Your task is to quote the listing below exactly, beginning with its first line and ending on the line bearing "cam.location = (0, 0, CAMZ);".
start
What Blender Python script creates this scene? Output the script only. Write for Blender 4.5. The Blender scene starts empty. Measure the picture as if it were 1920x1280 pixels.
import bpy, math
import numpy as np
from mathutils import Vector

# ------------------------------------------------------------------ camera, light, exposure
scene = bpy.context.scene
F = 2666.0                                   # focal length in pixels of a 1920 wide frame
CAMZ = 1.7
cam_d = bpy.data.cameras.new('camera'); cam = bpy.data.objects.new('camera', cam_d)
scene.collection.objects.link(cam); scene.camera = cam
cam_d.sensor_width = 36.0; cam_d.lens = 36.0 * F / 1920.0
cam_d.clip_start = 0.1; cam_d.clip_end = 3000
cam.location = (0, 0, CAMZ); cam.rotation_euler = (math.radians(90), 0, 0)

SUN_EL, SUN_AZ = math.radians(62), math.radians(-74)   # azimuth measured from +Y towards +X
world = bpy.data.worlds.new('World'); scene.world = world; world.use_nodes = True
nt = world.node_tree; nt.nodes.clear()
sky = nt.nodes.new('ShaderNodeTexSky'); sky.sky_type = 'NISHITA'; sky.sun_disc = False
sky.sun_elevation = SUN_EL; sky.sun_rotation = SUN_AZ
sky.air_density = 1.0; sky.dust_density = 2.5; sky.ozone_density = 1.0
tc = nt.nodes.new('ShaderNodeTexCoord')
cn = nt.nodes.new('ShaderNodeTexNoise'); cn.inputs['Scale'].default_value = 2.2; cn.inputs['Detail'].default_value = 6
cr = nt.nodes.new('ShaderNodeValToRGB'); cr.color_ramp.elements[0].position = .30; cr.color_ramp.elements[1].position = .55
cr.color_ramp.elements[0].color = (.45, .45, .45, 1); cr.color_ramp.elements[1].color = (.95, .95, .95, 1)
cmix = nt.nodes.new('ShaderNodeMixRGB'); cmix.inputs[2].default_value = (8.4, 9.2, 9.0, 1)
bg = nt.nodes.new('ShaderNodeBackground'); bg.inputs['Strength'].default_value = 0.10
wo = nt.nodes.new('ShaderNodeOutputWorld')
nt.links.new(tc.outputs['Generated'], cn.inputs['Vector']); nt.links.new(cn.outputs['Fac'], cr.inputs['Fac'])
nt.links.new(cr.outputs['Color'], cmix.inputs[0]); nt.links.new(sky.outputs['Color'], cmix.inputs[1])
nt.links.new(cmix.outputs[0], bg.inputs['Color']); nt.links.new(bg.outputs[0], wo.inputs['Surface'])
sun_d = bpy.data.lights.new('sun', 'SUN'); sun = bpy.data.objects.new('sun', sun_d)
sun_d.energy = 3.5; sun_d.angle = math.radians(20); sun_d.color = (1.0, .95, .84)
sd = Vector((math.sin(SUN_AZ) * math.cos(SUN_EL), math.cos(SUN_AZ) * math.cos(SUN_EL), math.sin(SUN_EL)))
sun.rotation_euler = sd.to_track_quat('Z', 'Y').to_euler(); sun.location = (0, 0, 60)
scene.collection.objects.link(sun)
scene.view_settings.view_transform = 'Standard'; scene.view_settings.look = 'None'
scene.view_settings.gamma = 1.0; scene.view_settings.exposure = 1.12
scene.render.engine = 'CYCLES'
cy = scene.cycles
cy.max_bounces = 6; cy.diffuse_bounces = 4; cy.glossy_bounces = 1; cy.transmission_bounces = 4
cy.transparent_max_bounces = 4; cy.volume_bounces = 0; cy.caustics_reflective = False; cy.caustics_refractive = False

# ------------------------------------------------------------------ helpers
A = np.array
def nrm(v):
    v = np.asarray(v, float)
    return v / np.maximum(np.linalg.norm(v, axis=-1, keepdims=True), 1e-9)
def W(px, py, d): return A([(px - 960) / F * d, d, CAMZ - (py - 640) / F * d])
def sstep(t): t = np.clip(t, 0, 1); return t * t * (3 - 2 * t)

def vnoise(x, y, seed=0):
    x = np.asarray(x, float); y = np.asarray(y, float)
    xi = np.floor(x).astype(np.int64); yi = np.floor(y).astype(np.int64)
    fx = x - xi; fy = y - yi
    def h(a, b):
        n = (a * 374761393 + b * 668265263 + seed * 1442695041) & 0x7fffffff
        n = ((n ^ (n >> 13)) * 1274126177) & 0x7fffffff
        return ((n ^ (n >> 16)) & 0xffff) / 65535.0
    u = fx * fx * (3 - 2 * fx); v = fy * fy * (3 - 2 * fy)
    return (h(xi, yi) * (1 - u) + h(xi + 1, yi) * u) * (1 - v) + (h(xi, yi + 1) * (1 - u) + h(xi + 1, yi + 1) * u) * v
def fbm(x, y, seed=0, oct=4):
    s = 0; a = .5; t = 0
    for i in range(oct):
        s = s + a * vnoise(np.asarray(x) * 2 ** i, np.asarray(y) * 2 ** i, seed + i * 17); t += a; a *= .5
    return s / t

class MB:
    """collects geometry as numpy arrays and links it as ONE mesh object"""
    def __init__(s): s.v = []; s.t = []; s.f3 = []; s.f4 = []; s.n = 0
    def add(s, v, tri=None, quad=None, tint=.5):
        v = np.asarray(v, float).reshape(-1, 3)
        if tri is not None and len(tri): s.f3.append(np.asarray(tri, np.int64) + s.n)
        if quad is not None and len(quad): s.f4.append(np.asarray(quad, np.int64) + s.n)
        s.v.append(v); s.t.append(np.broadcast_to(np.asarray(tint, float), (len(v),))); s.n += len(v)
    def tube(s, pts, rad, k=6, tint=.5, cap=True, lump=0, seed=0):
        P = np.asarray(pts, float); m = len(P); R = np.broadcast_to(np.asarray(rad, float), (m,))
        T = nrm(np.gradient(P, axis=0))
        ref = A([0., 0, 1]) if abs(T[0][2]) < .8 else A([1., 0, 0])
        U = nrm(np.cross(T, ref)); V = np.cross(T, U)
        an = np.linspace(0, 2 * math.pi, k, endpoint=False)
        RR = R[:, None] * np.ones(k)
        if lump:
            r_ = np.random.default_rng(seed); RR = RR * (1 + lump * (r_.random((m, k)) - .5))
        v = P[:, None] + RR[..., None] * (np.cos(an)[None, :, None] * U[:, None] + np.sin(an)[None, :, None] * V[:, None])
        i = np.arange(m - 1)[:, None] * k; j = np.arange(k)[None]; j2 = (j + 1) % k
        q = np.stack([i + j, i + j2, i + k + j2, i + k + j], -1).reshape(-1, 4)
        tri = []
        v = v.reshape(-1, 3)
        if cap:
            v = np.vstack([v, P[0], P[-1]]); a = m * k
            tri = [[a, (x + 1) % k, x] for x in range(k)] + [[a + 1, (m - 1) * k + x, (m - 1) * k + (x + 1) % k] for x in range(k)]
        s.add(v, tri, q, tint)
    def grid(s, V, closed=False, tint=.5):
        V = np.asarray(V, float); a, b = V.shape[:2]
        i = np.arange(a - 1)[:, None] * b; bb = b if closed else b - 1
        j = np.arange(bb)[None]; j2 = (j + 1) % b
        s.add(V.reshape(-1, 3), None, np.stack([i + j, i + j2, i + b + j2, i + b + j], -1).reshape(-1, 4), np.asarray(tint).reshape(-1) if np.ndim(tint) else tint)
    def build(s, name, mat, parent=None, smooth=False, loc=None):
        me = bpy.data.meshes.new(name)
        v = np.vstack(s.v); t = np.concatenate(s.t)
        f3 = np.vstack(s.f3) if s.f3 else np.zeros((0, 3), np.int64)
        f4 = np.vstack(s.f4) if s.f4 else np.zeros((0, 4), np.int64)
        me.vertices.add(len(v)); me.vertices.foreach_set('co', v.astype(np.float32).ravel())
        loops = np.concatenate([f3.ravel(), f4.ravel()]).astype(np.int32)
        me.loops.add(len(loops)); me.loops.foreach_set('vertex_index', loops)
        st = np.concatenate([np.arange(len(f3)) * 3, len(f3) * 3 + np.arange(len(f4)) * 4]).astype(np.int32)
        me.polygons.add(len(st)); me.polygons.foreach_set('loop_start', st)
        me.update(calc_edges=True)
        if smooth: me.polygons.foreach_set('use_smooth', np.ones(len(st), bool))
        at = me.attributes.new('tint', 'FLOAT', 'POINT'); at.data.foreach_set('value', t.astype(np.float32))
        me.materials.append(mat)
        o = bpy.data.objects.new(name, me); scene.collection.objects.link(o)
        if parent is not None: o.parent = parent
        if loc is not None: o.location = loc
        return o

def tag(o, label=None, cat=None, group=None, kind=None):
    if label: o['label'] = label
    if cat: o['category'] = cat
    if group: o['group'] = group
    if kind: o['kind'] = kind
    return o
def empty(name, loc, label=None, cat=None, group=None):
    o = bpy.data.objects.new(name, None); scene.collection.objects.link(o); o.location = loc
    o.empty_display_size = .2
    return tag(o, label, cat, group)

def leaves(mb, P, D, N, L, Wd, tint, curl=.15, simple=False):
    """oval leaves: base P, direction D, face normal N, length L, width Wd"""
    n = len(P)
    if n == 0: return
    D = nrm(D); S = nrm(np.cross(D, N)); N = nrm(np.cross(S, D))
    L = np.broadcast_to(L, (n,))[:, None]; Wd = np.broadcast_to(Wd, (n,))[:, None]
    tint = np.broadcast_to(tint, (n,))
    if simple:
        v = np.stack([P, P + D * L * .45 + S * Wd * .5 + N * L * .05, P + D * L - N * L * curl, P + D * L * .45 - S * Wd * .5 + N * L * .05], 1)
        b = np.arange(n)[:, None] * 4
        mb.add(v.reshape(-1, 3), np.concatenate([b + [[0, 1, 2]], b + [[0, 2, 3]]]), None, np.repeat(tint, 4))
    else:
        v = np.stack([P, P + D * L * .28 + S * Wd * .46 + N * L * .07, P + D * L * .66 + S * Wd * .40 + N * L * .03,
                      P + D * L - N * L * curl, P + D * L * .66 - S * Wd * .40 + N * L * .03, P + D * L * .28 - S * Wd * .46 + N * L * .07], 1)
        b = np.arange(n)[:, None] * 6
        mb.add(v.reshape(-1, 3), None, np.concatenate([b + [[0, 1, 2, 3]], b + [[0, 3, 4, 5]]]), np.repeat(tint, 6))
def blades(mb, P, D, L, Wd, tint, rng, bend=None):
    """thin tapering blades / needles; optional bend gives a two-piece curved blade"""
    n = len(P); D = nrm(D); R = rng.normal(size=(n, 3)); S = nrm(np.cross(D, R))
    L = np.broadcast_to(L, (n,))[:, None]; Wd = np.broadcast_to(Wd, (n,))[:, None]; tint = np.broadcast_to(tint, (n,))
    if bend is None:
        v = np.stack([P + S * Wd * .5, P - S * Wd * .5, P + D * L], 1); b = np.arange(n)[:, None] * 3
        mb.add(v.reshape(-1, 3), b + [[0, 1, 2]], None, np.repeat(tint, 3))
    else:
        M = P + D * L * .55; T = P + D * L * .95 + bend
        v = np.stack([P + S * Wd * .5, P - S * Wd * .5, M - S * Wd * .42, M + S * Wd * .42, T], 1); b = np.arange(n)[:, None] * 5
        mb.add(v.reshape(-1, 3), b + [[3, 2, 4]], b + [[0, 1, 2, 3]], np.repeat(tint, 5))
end
§ **Answer to this task**
What Blender Python script creates this scene? Output the script only. Write for Blender 4.5. The Blender scene starts empty. Measure the picture as if it were 1920x1280 pixels.
import bpy, math
import numpy as np
from mathutils import Vector

# ------------------------------------------------------------------ camera, light, exposure
scene = bpy.context.scene
F = 2666.0                                   # focal length in pixels of a 1920 wide frame
CAMZ = 1.7
cam_d = bpy.data.cameras.new('camera'); cam = bpy.data.objects.new('camera', cam_d)
scene.collection.objects.link(cam); scene.camera = cam
cam_d.sensor_width = 36.0; cam_d.lens = 36.0 * F / 1920.0
cam_d.clip_start = 0.1; cam_d.clip_end = 3000
cam.location = (0, 0, CAMZ); cam.rotation_euler = (math.radians(90), 0, 0)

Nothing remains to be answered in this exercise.